Ce qui caractérisait le jazz est remis en question. Le swing et l'utilisation d'une pulsation régulière sont remplacés par un jeu d'énergie basé sur l'intensité, la véhémence, le paroxysme.
Les thèmes disparaissent souvent. La trame harmonique ne balise plus les improvisations, qui se déroulent sans structures préétablies. L'harmonie comme système d'organisation de la musique cède souvent le pas à des recherches sur la matière sonore, sur le bruit, sur des masses et des nappes de sons (sheets of sound). L'émotion est souvent très dense, à la limite du supportable.
Le free jazz ouvre la porte à une énorme variété de formes, de sonorités, de directions. Contrastant avec l'esthétique du cri et de l'intensité, d'autres espaces se développent : le silence, un mélodisme empreint d'une grande simplicité, le lyrisme, l'utilisation archaïque d'hymnes, l'humour. Les interactions entre les musiciens deviennent plus libres et remettent en question la traditionnelle distinction entre solistes et accompagnateurs. Beaucoup de musiciens de free jazz se passionnent pour les musiques du monde : Arabie, Inde, Afrique… D'autres nouent des liens avec la musique contemporaine.
Les saxophonistes John Coltrane, Ornette Coleman, Albert Ayler, Eric Dolphy ; le trompettiste Don Cherry ; le pianiste Cecil Taylor ; le batteur Sunny Murray ; le chef d'orchestre Sun Ra ; les contrebassistes Charlie Haden et Scott LaFaro font partie de la première génération du free jazz.
Caractéristiques stylistiques du free jazz
On peut dresser une liste des éléments strictement sonores qui, à défaut de pouvoir caractériser le free jazz, sont statistiquement repérables à l'écoute des enregistrements des années 60 :
• Disparition du swing en tant que participant d'un balancement régulier (et de toute continuité ou régularité rythmique).
• Renoncement au thème et aux trames harmoniques comme points de départ et repères de l'improvisation au profit d'une juxtaposition de climats, de rythmes, de mélodies apparemment autonomes.
• Absence, liée au parti pris d’athématisme, de découpage préétabli d'une œuvre, comme si au temps de « l'arrangement » succédait le dérangement systématique.
• Refus des techniques instrumentales académiques, dans le sens d'une exploitation d'un au-delà de l'instrument ou d'une hypertrophie des procédés archaïque de la musique noire (valorisation du growl, du slap, du souffle…) : l'énergie mise en jeu devenant un critère essentiel aux dépens de toute sophistication plus ou moins liée aux notions traditionnelles de virtuosité .

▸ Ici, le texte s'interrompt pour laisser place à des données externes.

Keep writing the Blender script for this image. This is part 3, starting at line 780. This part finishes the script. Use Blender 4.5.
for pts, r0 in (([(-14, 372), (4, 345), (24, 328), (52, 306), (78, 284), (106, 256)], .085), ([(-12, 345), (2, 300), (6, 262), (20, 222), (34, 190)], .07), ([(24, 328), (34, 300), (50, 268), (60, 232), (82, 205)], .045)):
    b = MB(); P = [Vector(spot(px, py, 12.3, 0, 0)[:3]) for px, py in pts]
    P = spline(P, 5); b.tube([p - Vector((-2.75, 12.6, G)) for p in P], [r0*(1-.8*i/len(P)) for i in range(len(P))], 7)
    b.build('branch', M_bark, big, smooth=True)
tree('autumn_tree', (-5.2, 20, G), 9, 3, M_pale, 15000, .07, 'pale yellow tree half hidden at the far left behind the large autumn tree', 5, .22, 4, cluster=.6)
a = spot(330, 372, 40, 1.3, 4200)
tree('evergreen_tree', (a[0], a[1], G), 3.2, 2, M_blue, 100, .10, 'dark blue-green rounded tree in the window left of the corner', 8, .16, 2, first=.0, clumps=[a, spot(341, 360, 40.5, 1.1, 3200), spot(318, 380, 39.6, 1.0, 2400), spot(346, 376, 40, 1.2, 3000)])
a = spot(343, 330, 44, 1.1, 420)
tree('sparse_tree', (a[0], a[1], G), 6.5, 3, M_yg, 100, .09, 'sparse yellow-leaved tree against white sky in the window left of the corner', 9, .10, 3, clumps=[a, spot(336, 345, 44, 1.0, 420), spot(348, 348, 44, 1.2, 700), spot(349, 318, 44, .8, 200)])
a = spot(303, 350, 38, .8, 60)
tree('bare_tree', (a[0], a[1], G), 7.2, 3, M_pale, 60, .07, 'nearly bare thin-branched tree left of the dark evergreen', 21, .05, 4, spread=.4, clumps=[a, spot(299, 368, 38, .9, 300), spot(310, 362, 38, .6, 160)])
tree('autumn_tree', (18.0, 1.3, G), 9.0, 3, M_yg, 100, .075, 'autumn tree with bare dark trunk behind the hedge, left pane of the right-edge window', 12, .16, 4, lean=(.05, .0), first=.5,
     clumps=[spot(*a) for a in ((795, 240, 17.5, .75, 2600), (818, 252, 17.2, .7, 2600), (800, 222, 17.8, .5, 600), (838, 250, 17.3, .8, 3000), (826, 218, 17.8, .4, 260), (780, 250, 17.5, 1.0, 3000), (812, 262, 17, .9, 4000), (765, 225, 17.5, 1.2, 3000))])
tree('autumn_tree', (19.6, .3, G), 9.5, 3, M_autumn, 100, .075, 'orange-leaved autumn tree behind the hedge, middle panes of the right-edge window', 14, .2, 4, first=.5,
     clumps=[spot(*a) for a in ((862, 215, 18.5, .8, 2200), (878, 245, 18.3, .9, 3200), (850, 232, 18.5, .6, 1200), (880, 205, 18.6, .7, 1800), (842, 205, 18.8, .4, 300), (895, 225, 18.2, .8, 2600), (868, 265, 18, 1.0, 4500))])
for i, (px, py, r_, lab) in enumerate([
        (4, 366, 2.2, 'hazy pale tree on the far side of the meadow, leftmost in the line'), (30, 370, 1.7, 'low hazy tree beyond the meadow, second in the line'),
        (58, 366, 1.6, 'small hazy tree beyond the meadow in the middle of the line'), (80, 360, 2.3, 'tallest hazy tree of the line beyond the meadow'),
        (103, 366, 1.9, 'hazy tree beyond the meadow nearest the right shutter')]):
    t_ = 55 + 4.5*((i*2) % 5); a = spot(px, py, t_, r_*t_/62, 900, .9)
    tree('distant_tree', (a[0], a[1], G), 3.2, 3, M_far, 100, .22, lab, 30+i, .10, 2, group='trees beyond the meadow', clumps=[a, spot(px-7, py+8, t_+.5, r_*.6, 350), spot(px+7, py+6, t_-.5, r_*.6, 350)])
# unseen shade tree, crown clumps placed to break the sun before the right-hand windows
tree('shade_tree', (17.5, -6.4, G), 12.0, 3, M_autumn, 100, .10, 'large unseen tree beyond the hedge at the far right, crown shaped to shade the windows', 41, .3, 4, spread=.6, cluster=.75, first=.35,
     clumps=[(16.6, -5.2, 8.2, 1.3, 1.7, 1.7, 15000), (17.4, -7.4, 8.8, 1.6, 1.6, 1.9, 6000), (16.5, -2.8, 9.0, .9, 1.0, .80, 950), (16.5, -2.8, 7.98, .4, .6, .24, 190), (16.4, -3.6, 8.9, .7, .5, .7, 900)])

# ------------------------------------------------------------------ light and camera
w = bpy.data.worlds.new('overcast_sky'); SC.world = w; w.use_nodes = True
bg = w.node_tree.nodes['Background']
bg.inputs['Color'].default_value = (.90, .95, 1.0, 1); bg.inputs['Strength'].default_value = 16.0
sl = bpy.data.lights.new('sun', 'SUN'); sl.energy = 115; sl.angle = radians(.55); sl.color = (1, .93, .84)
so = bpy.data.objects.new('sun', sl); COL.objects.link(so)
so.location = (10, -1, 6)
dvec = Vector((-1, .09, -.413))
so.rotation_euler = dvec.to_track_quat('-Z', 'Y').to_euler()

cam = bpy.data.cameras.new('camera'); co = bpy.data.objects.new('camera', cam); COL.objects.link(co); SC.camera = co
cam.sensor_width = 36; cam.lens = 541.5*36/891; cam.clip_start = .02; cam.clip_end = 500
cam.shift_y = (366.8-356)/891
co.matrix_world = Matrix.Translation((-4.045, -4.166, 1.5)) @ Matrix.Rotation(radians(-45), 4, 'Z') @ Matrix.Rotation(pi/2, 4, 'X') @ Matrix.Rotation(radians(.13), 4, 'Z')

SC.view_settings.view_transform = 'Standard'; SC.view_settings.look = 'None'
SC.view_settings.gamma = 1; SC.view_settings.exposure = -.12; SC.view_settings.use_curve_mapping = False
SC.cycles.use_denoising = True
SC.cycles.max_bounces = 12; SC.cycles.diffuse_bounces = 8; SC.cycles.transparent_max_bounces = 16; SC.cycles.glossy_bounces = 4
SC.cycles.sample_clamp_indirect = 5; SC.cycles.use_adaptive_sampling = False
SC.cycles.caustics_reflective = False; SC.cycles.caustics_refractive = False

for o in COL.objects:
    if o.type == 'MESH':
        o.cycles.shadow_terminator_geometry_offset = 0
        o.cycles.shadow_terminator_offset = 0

• Exacerbation des bruits parasites et accidents jusqu'alors censurés.
• Accueil de sonorités, d'instruments, d'éléments mélodiques jusqu'alors considérés comme étrangers à l'univers négro-américains…
Le free jazz est une forme libre d'improvisation : c'est donc un style individuel que chaque personne possède. Il y a une absence de tonalité et de séquence d'accords prédéterminés.
Il y a une absence de « chorus improvisé à structure précise en mesure », c'est plutôt une improvisation collective basée sur des signes prédéfinis entre les musiciens. Il n'y a pas de tempo défini, les patterns (= séquences) sont joués en libre rubato (free rubato).
Le saxophone adopte le style shrieking, les batteurs de free jazz explorent des polyrythmies (multidirectional rythmes) en interaction avec les autres musiciens : il n'y a plus de pulsation uniforme. Le tempo est généralement rapide, la mélodie est absente pour donner place à l'harmonie. On trouve aussi des dérivés du free jazz comme le free funk ou le jazz rock (le plus populaire) dans lequel les musiciens poussent leur improvisation aux extrêmes limites, bien souvent il s'agit d'être dans un autre monde, de ne plus écouter ce que l'on joue mais d'exprimer ses sentiments sur l'instrument, de faire passer un message : c'est pourquoi beaucoup de musiciens se droguent…
Finalement le jazz crie et se plaint, la batterie explose et le rythme éclate, la mélodie est contestée et l’harmonie bousculée, improvisation au premier plan, dans l'énergie, la violence et la revendication.
Remarque :
Même si l'artiste doit toujours rechercher la perfection, les fausses notes demeurent et demeureront toujours. La musique improvisée, de par nature, est pleine d'erreurs. Mais il existe un art de faire sonner les fausses notes (improvisation out) : pour que cela sonne bien et non comme une multitude de fausses notes, il faut dessiner clairement la seconde tonalité et jouer avec autorité. La moindre hésitation fait que cela sonnera probablement mal. Un jour quelqu’un a défini le jeu en dehors (= out) comme l'aptitude à faire sonner « bien » des « fausses notes ».
Art Blakey a dit un jour : « Quelqu’un a joué une fausse note, et le jazz est né ».